Tuesday, July 5, 2011

Catharsis

I posted this months ago, but a critical piece of it was misunderstood, and so I took it down.  The misreading behind that should no longer be possible, so, here it is, to stay I hope.
catharsis [(kuh- thahr -suhs)]

An experience of emotional release and purification, often inspired by or through art. In psychoanalysis, catharsis is the release of tension and anxiety that results from bringing repressed feelings and memories into consciousness.

--The American Heritage® New Dictionary of Cultural Literacy, Third Edition
Reading The World According to Garp, back in 1981, I reached the point where one of the children loses an eye in an accident.

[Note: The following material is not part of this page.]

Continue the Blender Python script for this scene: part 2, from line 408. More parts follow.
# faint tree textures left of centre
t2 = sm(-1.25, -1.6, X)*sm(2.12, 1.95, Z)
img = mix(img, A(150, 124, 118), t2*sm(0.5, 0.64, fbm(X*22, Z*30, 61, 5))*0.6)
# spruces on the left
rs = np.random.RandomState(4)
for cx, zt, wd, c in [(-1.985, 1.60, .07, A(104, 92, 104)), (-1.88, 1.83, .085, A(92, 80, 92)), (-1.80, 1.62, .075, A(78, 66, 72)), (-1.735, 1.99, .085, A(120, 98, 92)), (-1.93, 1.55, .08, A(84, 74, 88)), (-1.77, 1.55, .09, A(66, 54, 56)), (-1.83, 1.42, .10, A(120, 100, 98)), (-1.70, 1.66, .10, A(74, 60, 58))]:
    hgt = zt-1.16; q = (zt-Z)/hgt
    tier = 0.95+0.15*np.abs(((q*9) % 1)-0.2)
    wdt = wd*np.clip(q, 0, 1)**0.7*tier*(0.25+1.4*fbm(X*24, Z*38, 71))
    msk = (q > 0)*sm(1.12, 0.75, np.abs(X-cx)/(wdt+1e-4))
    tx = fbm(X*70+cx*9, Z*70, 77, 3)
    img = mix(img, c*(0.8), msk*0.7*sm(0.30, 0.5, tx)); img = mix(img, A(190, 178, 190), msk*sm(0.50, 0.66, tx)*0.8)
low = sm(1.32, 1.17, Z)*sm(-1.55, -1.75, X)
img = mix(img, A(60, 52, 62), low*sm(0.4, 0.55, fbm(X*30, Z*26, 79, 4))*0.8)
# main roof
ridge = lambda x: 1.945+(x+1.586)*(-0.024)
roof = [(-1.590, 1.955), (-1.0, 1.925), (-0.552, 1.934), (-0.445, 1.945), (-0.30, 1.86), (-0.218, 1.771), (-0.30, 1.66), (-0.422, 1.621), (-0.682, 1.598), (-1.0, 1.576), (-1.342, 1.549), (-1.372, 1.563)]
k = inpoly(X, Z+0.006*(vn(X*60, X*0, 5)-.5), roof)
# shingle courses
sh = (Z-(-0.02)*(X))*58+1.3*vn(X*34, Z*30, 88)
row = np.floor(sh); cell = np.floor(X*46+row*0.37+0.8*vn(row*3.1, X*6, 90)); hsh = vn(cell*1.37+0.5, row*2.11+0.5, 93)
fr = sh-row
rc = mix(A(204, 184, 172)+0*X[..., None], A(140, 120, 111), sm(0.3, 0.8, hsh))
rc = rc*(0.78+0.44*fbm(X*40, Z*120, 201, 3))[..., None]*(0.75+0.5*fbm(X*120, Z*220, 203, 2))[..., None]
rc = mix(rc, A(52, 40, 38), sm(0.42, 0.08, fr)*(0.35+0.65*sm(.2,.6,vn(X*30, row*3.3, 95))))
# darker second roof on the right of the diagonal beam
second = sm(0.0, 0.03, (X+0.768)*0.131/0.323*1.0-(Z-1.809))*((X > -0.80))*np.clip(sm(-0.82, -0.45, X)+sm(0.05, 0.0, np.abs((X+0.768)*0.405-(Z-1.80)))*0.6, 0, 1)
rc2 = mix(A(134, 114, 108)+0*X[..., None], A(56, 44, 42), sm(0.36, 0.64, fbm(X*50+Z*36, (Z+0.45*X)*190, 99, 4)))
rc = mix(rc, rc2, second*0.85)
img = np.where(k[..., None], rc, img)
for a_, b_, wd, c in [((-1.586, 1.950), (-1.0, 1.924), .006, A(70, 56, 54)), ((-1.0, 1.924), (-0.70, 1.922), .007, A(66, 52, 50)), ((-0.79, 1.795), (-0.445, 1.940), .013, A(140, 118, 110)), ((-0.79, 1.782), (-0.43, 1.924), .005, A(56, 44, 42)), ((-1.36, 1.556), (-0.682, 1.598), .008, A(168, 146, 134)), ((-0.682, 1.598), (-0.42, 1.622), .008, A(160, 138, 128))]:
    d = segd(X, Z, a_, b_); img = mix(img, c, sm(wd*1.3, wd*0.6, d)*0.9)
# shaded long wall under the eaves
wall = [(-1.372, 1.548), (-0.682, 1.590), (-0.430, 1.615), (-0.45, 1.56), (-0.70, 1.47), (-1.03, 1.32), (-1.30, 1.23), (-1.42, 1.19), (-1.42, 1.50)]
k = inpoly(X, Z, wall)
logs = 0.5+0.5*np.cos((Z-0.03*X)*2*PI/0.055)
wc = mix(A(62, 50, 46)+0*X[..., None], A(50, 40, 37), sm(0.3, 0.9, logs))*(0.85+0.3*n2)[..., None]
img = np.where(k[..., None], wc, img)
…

I put the book aside, and it was weeks before I picked it up again.  I thought for years, decades actually, that it was simply that I couldn't stand for bad things to happen to children, even in fiction.  Time has refined the things I understand about myself.  I've realized that what I'm really bothered by is the sacrifice of innocence or beauty to something that is neither innocent nor beautiful.

For about the last 24 hours, I've felt physically ill.  I can't say for certain whether it's something I ate that affected me so, or, more likely, something I read.

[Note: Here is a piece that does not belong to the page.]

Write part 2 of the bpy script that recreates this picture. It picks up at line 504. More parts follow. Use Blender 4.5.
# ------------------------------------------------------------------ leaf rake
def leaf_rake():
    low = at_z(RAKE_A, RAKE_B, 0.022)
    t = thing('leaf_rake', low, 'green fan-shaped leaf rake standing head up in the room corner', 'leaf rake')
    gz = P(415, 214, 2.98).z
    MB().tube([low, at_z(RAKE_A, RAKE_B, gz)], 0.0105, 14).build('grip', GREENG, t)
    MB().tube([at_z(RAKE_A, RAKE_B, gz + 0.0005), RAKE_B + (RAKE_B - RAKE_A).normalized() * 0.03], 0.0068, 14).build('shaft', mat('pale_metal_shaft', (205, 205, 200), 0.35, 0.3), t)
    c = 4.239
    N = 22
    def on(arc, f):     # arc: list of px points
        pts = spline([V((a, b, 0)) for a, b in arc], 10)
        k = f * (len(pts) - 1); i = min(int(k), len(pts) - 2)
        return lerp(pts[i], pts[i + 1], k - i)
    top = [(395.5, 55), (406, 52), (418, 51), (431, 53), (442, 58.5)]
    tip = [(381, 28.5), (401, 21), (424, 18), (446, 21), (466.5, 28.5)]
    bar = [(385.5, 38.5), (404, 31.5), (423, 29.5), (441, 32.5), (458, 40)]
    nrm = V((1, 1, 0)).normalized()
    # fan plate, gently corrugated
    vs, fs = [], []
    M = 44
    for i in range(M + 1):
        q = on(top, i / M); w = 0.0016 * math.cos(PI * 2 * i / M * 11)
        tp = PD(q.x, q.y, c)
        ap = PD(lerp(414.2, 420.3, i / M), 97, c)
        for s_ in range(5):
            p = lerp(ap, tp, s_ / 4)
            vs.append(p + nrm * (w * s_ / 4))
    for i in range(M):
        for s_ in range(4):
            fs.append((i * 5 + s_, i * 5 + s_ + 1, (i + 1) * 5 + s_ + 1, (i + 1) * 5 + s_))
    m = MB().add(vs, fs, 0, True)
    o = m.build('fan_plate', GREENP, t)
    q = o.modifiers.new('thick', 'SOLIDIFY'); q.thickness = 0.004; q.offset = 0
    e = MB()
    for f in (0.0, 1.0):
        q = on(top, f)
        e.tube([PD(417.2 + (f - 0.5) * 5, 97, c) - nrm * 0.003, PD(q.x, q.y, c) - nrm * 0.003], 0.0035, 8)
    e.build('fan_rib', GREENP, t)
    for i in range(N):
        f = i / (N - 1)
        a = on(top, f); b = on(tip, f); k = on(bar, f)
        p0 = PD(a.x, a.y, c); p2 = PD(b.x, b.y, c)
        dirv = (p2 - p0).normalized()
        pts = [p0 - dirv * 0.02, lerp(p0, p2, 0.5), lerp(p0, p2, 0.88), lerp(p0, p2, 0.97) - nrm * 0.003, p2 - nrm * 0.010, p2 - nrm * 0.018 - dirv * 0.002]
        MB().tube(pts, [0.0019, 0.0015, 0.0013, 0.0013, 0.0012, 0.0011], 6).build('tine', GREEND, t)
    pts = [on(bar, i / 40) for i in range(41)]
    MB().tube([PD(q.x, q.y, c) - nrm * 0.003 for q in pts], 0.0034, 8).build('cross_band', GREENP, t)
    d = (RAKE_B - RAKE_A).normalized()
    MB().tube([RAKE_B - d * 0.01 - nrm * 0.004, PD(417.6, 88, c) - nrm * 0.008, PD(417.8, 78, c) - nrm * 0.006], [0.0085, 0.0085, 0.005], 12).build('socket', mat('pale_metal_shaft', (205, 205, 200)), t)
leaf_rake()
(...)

My longtime mentor in the world of books gave me one over the holidays.  A book, as he said today, not casually chosen.  Nor am I sorry to have read it.  The book was Laughing Boy, the 1930 Pulitzer Prize winner by Oliver La Farge.*  The climax of the book and the accompanying cathartic moment came barely 30 pages from the end.  The climax: sudden revelation of the truth by an accident of fate, action taken on that truth.  The cathartic moment: the necessity of a choice.  Cathartic because I recognize that having faced the same choice, I lacked the self-awareness of La Farge's protagonist.  I lacked the strength of character.
   Now I must choose between her and myself.  If I stay with her, I lose myself, really.  I am a man.  I am a warrior.  If I do not give her up, I become something else from what I have always been. . . .
   I must go away.  I cannot stay with her.  She is worth everything in the world, but there is something in me that I have no right to trade for her.  That is what I must do.
What we appreciate about great literature is its ability to put into words what we know but can't express, what we experienced but couldn't recognize for our immersion in the experience itself.  I'm grateful to La Farge and to my friend for both.

*Whatever you do, don't read the grossly inaccurate plot summary of the novel on Wikipedia.  Grossly inaccurate.